D’un point de vue purement technique, Le Daim est donc d’une maîtrise imparable. Si les cadrages sont exquis, le montage sert quant à lui parfaitement l’humour et le récit, en alternant entre des séquences plutôt lentes en plans larges (l’arrivée de la voiture, au début), des discussions vives en quasi gros plans (dans le bar ou dans la chambre d’hôtel), ainsi qu’un comique de répétition savoureux dont les cuts ultra rapides rappelleront à certains le travail de Doug Liman sur Edge of Tomorrow (l’enchaînement des assassinats ici, l’enchaînement des morts et des éternels recommencements là-bas). Par ailleurs, autre idée géniale, le fait de procéder à tous ces meurtres ou tromperies par ellipses : on s’apprête à voir Georges passer à l’action, puis l’on ne découvre la teneur de la séquence que lorsque Denise visionne les rushs sur son appareil de montage : un procédé qui génère un rire immédiat lorsque le spectateur se sent lésé de ne pas voir George aller au bout de son méfait, puis un rire redoublé lorsqu’il redécouvre la scène à travers les yeux fascinés d’une Denise qui devrait au contraire être horrifiée. D’une intelligence exemplaire.

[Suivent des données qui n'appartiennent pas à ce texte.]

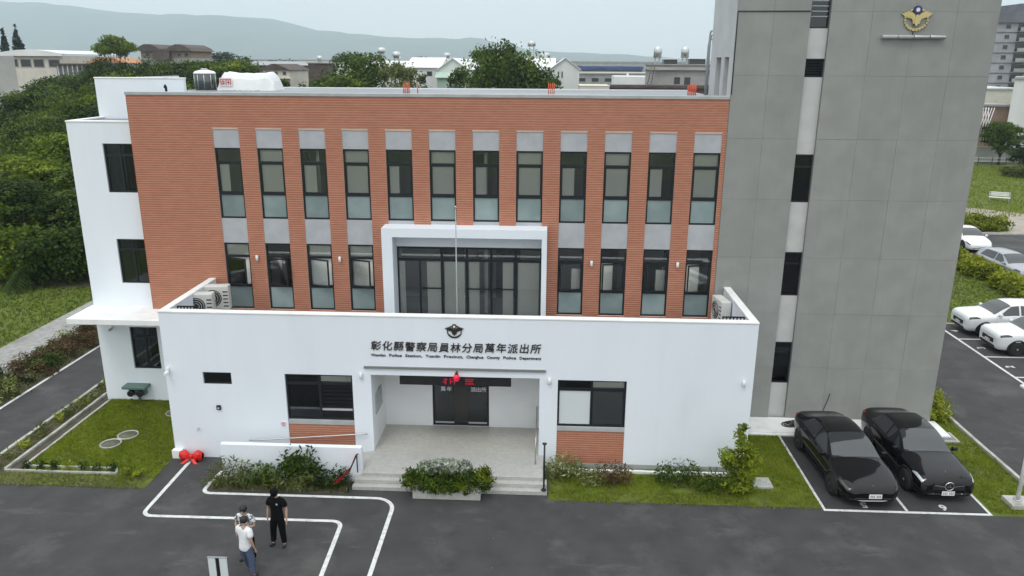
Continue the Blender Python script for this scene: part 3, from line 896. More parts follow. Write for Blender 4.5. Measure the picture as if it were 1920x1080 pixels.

Le Daim n’est peut-être pas une œuvre 100 % daim, dans la mesure où il lui manque sans doute un supplément d’âme ou quelques morceaux de bravoure supplémentaires pour devenir une claque cinématographique instantanée. Mais c’est avant tout un film 100 % Quentin Dupieux, qui continue d’explorer la mise en abîme du cinéma à travers une nouvelle histoire de « film dans le film », d’interroger le rapport aliénant aux images, sans oublier de piquer un public trop focalisé sur la rationalisation et les surinterprétations des films plutôt que de les apprécier pour eux-mêmes. Jamais caricatural, toujours juste dans le dosage de l’absurde, et surtout jouissif à de nombreuses reprises, Le Daim ouvre la Quinzaine des Réalisateurs édition 2019 d’une bien belle manière. Les foules mobilisées sur la croisette ne trompent pas, et les discussions qui suivent la projection sont souvent des plus enthousiastes. Un film qui fera très certainement beaucoup parler, fonctionnant immédiatement sur le spectateur qui n’a qu’une seule envie en sortant de la salle : y retourner – ou bien demander à sa veste ce qu’elle en a pensé.